Et puis ce bénéfice est-il si certain ? « L’arnaque Ulez » comme d’aucuns la nomment, outre-manche… Selon un rapport de la mairie de Londres réalisé par l’Imperial College de Londres, les niveaux de dioxyde d’azote, un gaz très nocif pour l’homme, auraient baissé de 21 % dans le grand Londres et de 46 % dans le centre, soumis à l’Ulez depuis 2020. En ce qui concerne les émissions de CO2, les chiffres sont quasi nuls : 3 % de réduction depuis la mise en place de cette zone.

Sauf que percent très nettement les soupçons de conflits d’intérêts. Plus de 900.000 euros de financement ont été versés à l’Imperial College par la mairie et des courriels consultés par The Telegraph ont révélé que la maire adjointe avait demandé aux auteurs de l’étude de « reformuler » leur conclusion qui ne trouvait « aucune preuve » de bienfaits pour la santé des poumons des enfants… La réponse du professeur est savoureuse : « Il est difficile de modifier la phrase à laquelle vous faites référence car c’est ce que nous avons cherché mais que nous n’avons pas trouvé. »

De là à y voir une conspiration à l’échelle industrielle, il n’y a qu’un pas. L’étude a été publiée sans modification, dès le lendemain, dans la revue respectée The Lancet Public Health.

 

Sus aux voitures polluantes : le coup de trop de Sadiq Khan ?

C’est le conservateur Boris Johnson qui avait annoncé, en 2015, le projet de création d’Ulez. Dès 2019, son successeur, le travailliste Sadiq Khan, en avait commencé la livraison et maintient, depuis, son cap. Les enjeux politiques ne sont pas négligeables, d’autant plus en cette période pré-électorale, avant les législatives de l’année prochaine.

Des deux côtés, les reproches sont là.

Du côté conservateur, le Premier ministre Rishi Sunak s’est prononcé contre cette mesure, parlant d’une « taxe supplémentaire inutile » et évoquant un maire « déconnecté des préoccupations des travailleurs acharnés ».

Mais dans le propre camp du maire, également, cette politique crée des dissensions, jusqu’au leader travailliste, inquiet des conséquences politiques. Keir Starmer se voit déjà Premier ministre l’année prochaine et ne veut pas donner à ses adversaires le bâton pour se faire battre. Ils ont déjà, dans cette affaire, perdu un scrutin local au sein d’une circonscription concernée par l’extension de la taxe, alors que leur candidat était donné favori.

Et si Sadiq Khan pouvait être évincé en raison de sa persécution des automobilistes ? Et si Londres se révoltait politiquement contre l’arnaque Ulez ? C’est la question que se pose, à juste titre, un journaliste du Telegraph.
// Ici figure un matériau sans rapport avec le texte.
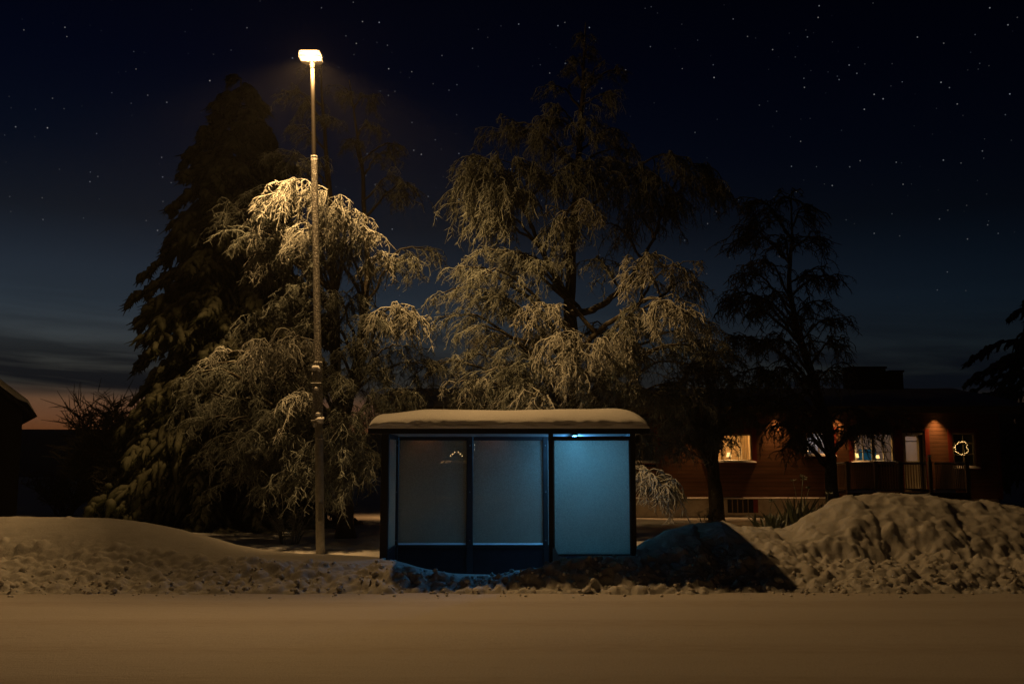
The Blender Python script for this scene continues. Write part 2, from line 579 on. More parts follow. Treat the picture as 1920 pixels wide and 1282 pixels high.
M['room_wall'] = simple('plaster_room_wall', (0.62, 0.58, 0.52), (0.54, 0.50, 0.45), 2, 0.9)
M['door_pale'] = simple('pale_door_panel', (0.45, 0.42, 0.30), (0.36, 0.33, 0.23), 4, 0.5)
M['barn'] = simple('dark_barn_boards', (0.014, 0.011, 0.010), (0.008, 0.007, 0.006), 4, 0.85, 0.4, 0.01, stretch=(8, 8, 0.4))
M['far_hill'] = simple('snowy_far_hills', (0.16, 0.17, 0.18), (0.06, 0.065, 0.07), 0.03, 0.95)
M['far_wood'] = simple('far_wood', (0.035, 0.04, 0.035), (0.015, 0.018, 0.016), 0.3, 0.95)
M['lens'] = emit('lit_lamp_lens', (1.0, 0.60, 0.22), 3.0)
_t = M['lens'].node_tree
_a, _tr = _t.nodes.new('ShaderNodeAddShader'), _t.nodes.new('ShaderNodeBsdfTransparent')
_t.links.new(next(n for n in _t.nodes if n.type == 'EMISSION').outputs[0], _a.inputs[0])
_t.links.new(_tr.outputs[0], _a.inputs[1])
_t.links.new(_a.outputs[0], _t.nodes['Material Output'].inputs[0])
M['rim_spill'] = emit('lamp_rim_spill_glow', (1.0, 0.60, 0.22), 1.8)  # rim glows by itself, standing in for lamp light spilled on it
M['lamp_body'] = simple('lamp_housing', (0.10, 0.095, 0.085), (0.07, 0.065, 0.06), 12, 0.5)
M['led'] = emit('blue_white_tube', (0.10, 0.50, 1.0), 60)
M['bulb'] = emit('warm_fairy_bulb', (1.0, 0.58, 0.2), 4.5)
M['bulb_small'] = emit('warm_candle_bulb', (1.0, 0.58, 0.24), 8)
M['bulb_white'] = emit('white_fairy_bulb', (1.0, 0.9, 0.75), 5)
M['downlight'] = emit('downlight_lens', (1.0, 0.62, 0.28), 12)
M['shade'] = emit('glowing_lamp_shade', (1.0, 0.60, 0.20), 2.4)
M['screen'] = emit('cyan_screen', (0.06, 0.42, 0.70), 0.09)
M['greenery'] = simple('wreath_greenery', (0.03, 0.05, 0.02), (0.015, 0.025, 0.01), 30, 0.8)

# ------------------------------------------------------------------ ground, road, banks
GZ = 0.20            # level of the garden snow behind the banks


def axis(points):
    """non-uniform axis: list of (start, end, step)"""
    out = []
    for a, b, s in points:
        n = max(1, int(round((b - a) / s)))
        out.append(np.linspace(a, b, n, endpoint=False))
    out.append([points[-1][1]])
    return np.concatenate(out)


gx = axis([(-700, -100, 60), (-100, -30, 7), (-30, 30, 0.5), (30, 100, 7), (100, 700, 60)])
gy = axis([(-60, -8, 6), (-8, 13, 1.5), (13, 40, 0.4), (40, 100, 4), (100, 900, 50)])
X, Y = np.meshgrid(gx, gy)
Zg = -0.10 - 0.35 * sstep(13.6, 14.4, Y) + (GZ + 0.45) * sstep(18.3, 19.2, Y) + sstep(18, 19, Y) * (0.05 * fbm(X, Y, 0.5, 4) + 0.03)
Zg = Zg + sstep(19, 21.5, Y) * np.where(Y < 60, 0.10 * fbm(X + 40, Y, 0.3, 3), 0)
MB().grid(np.stack([X, Y, Zg], -1)).build('ground', M['snow'], smooth=True, origin=(0, 0, 0), kind='structure')

rx = axis([(-60, -12, 2), (-12, 13, 0.09), (13, 60, 2)])
ry = axis([(-7, 6, 0.5), (6, 11, 0.12), (11, 14.6, 0.06)])
X, Y = np.meshgrid(rx, ry)
edge = np.exp(-((Y - 13.9) / 0.5) ** 2)
Zr = 0.004 * fbm(X * 0.35, Y * 1.3, 1.0, 4) + 0.009 * fbm(X * 0.6, Y, 2.4, 5) * (0.35 + 2.2 * edge) - 0.006 * np.exp(-((Y - 10.3) / 0.5) ** 2)
Zr = Zr - 0.02 * sstep(14.2, 14.6, Y)
MB().grid(np.stack([X, Y, Zr], -1)).build('road', M['road'], smooth=True, origin=(0, 0, 0), kind='structure')


def crest(pts):
    P = np.array([at(px, py, Yc) for px, py, Yc in pts])
    return P


LC = crest([(-420, 985, 16.6), (-200, 975, 16.7), (0, 969, 16.7), (35, 966, 16.7), (100, 968, 16.7), (200, 973, 16.6), (270, 979, 16.5), (330, 991, 16.4),
            (400, 1009, 16.2), (440, 1021, 16.1), (500, 1032, 16.0), (560, 1038, 15.9), (640, 1041, 15.8), (712, 1046, 15.6)])
MC = crest([(722, 1047, 15.4), (745, 1054, 15.1), (800, 1070, 15.0), (850, 1079, 14.9), (930, 1082, 14.8), (960, 1074, 14.8), (1010, 1066, 14.9), (1040, 1054, 15.1),
            (1060, 1046, 15.3), (1120, 1040, 15.3), (1180, 1040, 15.3)])
RC = crest([(1194, 1034, 15.6), (1210, 1021, 15.9), (1250, 1004, 16.1), (1300, 993, 16.3), (1345, 986, 16.4), (1380, 993, 16.4), (1430, 994, 16.5), (1470, 990, 16.6),
            (1500, 976, 16.7), (1540, 959, 16.9), (1575, 943, 17.0), (1610, 934, 17.1), (1650, 926, 17.2), (1700, 930, 17.2), (1760, 931, 17.2), (1800, 940, 17.2),
            (1850, 939, 17.2), (1880, 949, 17.1), (1920, 952, 17.1), (2150, 965, 17.0), (2500, 985, 17.0)])
AC = np.concatenate([LC, MC, RC])
XL, XR = LC[-1][0] + 0.05, RC[0][0] - 0.03     # where the left bank ends and the right bank begins


def bank_z(X, Y):
    yc = np.interp(X, AC[:, 0], AC[:, 1])
    zc = np.interp(X, AC[:, 0], AC[:, 2])
    toe = 14.02 + 0.16 * fbm(X, 0 * X, 0.9, 4)
    low = np.minimum(zc * 0.85, 0.27 + 0.10 * fbm(X + 50, 0 * X, 0.8, 3))
    mid = toe + (yc - toe) * 0.48
    u1 = np.clip((Y - toe) / (mid - toe), 0, 1)
    u2 = np.clip((Y - mid) / (yc - mid), 0, 1)
    z = low * (0.25 * u1 + 0.75 * u1 * u1 * (3 - 2 * u1)) + (zc - low) * (1 - (1 - u2) ** 1.7)
    back = np.clip((Y - yc) / 1.6, 0, 1)
    z = np.where(Y > yc, zc + (np.minimum(GZ, zc) - zc) * back * back * (3 - 2 * back), z)
    z = np.where(Y < toe, -0.05 * (toe - Y) / 0.2 - 0.005, z)
    # the shelter floor was cleared and lies lower than the snow round it
    z = z + (np.minimum(z, -0.25) - z) * ((X > -1.94) & (X < 1.88)) * sstep(15.2, 15.55, Y) * (1 - sstep(17.03, 17.1, Y))
    return z, u1, u2, toe, yc, zc


def bank(name, x0, x1, dx, label, lumps, big, rough_hi):
    xs = np.arange(x0, x1 + dx * 0.5, dx)
    xs[-1] = x1
    ys = axis([(13.8, 17.4, 0.026), (17.4, 19.6, 0.1)])
    X, Y = np.meshgrid(xs, ys)
    Xw = X + 0.07 * fbm(X + 9, Y, 1.7, 3)
    z, u1, u2, toe, yc, zc = bank_z(Xw, Y)
    amt = sstep(0.0, 0.30, (Y - toe))
    up = 1 - sstep(17.6, 19, Y)
    chunk_zone = amt * (1 - sstep(0.0, 0.55, u2))
    tall = np.clip(zc / 0.6, 0.25, 1.6)
    z = z + amt * up * rough_hi * (0.05 * fbm(X, Y, 0.9, 4) + 0.016 * fbm(X + 5, Y, 5, 4)) * tall
    if big > 60:
        # blocky, torn folds left by the plough
        rid = 1 - np.abs(2.2 * fbm(X, Y * 1.2, 1.25, 5, 0.6))
        z = z + amt * up * (0.065 * (rid - 0.55) * sstep(0.0, 0.8, u1) * (1 - 0.35 * sstep(0.6, 1.0, u2)))
        cell = np.floor((X * 2.1 + 0.5 * fbm(X, Y, 1.3, 3)) % 3.0) + np.floor((Y * 2.6 + 0.7 * fbm(X + 7, Y, 1.3, 3)) % 2.0)
        z = z + amt * up * 0.022 * cell * sstep(0.3, 1, u1)
    z = z + chunk_zone * (0.075 * np.abs(fbm(X + 3, Y + 11, 3.2, 5, 0.6)) + 0.03 * fbm(X, Y + 5, 11, 3))
    R = np.random.default_rng(len(name) + int(x0 * 10) % 97)
    z = z + amt * up * 0.012 * np.abs(fbm(X + 31, Y, 9, 4, 0.65)) * (1 - sstep(0.3, 0.9, u2) * (0.9 if big < 60 else 0.3))
    z0 = z.copy()

    def drop(n, rlo, rhi, ylo, yhi, k, power=2.2, pw=0.5):
        for i in range(n):
            cx = R.uniform(x0 - 0.1, x1 + 0.1)
            t0 = float(np.interp(cx, xs, toe[0]))
            yc0 = float(np.interp(cx, AC[:, 0], AC[:, 1]))
            cyy = t0 + (yc0 - t0) * (ylo + (yhi - ylo) * R.random() ** 1.2)
            r = rlo + (rhi - rlo) * R.random() ** power
            i0, i1 = np.searchsorted(xs, (cx - r, cx + r))
            j0, j1 = np.searchsorted(ys, (cyy - r, cyy + r))
            if i1 - i0 < 2 or j1 - j0 < 2:
                continue
            sx, sy = X[j0:j1, i0:i1] - cx, Y[j0:j1, i0:i1] - cyy
            a = R.uniform(0, PI)
            e = R.uniform(0.5, 1.0)
            ex, ey = sx * math.cos(a) + sy * math.sin(a), (-sx * math.sin(a) + sy * math.cos(a)) / e
            rr_ = r * (1 + 0.5 * vnoise(sx / r * 1.7 + i * 3.1, sy / r * 1.7 + 5.3 * i))
            d2 = np.clip(1 - (ex ** 2 + ey ** 2) / rr_ ** 2, 0, 1)
            zb = z[j0:j1, i0:i1]
            zz0 = z0[j0:j1, i0:i1]
            zb[...] = np.maximum(zb, zz0 + k * r * d2 ** pw * (1 + 0.5 * vnoise(sx / r * 2.6 + i, sy / r * 2.6)) * (d2 > 0))
    drop(big, 0.08, 0.22, 0.25, 0.95, 0.36, 1.8, 0.75)
    drop(lumps, 0.035, 0.13, 0.03, 0.62, 0.62, 3.0)
    drop(lumps, 0.03, 0.06, 0.0, 0.45, 0.8, 2.0)
    z[-1] = -0.06
    z[0] = -0.06
    MB().grid(np.stack([X, Y, z], -1)).build(name, M['bank_snow'], smooth=True, label=label, cat='snow bank', group='ploughed snow banks')
    return xs, ys, z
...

Il y a un moment où la réalité impose ses limites à la propagande. Les conservateurs misent, à présent, sur Susan Hall, une véritable militante engagée dans la suppression de l’extension d’Ulez et porte-drapeau des banlieues modernes. L’élection du maire de Londres est dans neuf mois – le temps de gestation d’un programme abouti et défendable.

Il faut la guerre contre la « révolution permanente du zéro net ».